The change has not gone unnoticed. When Seventeen magazine publishes a story "Hulu is Getting Rid of the One Thing You Love About Hulu"...well, having multichannel business issues show up in Seventeen...that isn't something this blog has ever seen before.
What it means to me is that the original motivation for the formation of Hulu by NBC and Fox (later joined by ABC and recently by Time Warner) -- the fear of piracy is now much less of a concern for these companies and the potential of creating a subscription revenue business is a much greater one.
At the time of Hulu's launch, it solved a few problems for its owners:
- legitimate alternative to piracy (which was a growing problem and decimated the music business which ignored it and was well addressed by streaming)
- allowed them to share the cost of the technical platform and advertising sales force (and avoid competing with each other for developers, etc.)
Because they controlled Hulu, they had opportunity to revise program licensing terms (if business conditions change/require it). Because the partners were all in the same business, they knew that they were all facing the same types of issues.
In the event there was a business in this, that would play out over time and the big networks didn't have to worry about valuation issues since they were equal partners (and were licensing programs to Hulu on similar terms).
Hulu launched to the public in March 2008 and was rightly declared a success within a year per Forbes. The successful launch decimated the market for pirating the programs available on Hulu.
And then the business evolved...
In 2009, Fox CEO Chase Carey said Hulu would need start charging for some content. Presumably there wasn't enough ad support to be attractive. Hulu Plus (a service at the time without ads) launched in 2010; Netflix was on the radar screen.
When Hulu launched retransmission consent revenues were a small part of the business of most broadcasters. When that revenue stream started growing, the multichannel providers (cable, satellite and telco) wanted something in exchange for their higher payments. Since the broadcasters couldn't shut off over-the-air access to their shows, they offered the multichannel operators a "window" of exclusivity in online access to their shows. If a viewer wanted to watch the program online during the week after it aired, the viewer would need to "authenticate" that he or she had a multichannel subscription.
Comcast bought control of NBC in 2011. Part of what made NBC attractive to Comcast was the growing retransmission consent revenue stream for the broadcast network.
In 2011, Fox changed its Hulu policy to push its most recent episodes of its network series behind the paywall for one week after airing. The impact on piracy was swift and dramatic. According to TorrentFreak pirate downloads of two representative Fox shows went up over 100% following the change.

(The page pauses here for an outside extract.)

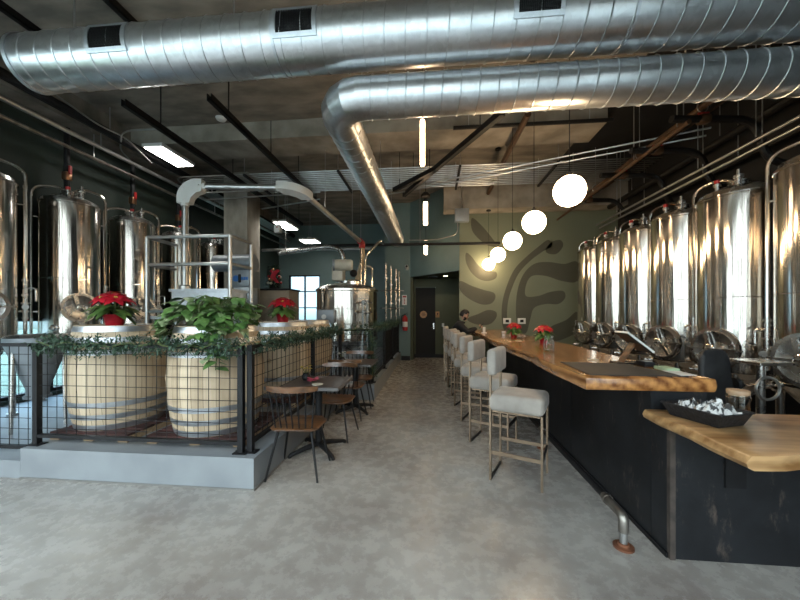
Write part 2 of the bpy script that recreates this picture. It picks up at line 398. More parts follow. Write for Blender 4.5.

When Hulu launched on the Apple TV in 2012, there was no free service only Hulu Plus was available.
As Netflix's growth exploded and its valuation followed, Hulu's owners saw the market making the investor case for a video streaming subscription service. Being ad-supported had become passé.
Some might see the change at Hulu cynically. Recode's Peter Kafka writes that Hulu's network owners "have been uncomfortable with the notion of putting all their stuff up for free on the web. And they’ve been trying to back away from it for many years." To my eye, the story is a bit more nuanced. The owners were always looking for the money and didn't have any idea where it was at first. Since they found the money, they have been following it.
In some ways, this latest change -- to exit free -- may be all about branding. As Seventeen notes, free streaming from Hulu will still exist, but not on hulu.com. The new streaming service will be called Yahoo View. I supposed branding a free service as from Yahoo is as good a way to kill it as any other.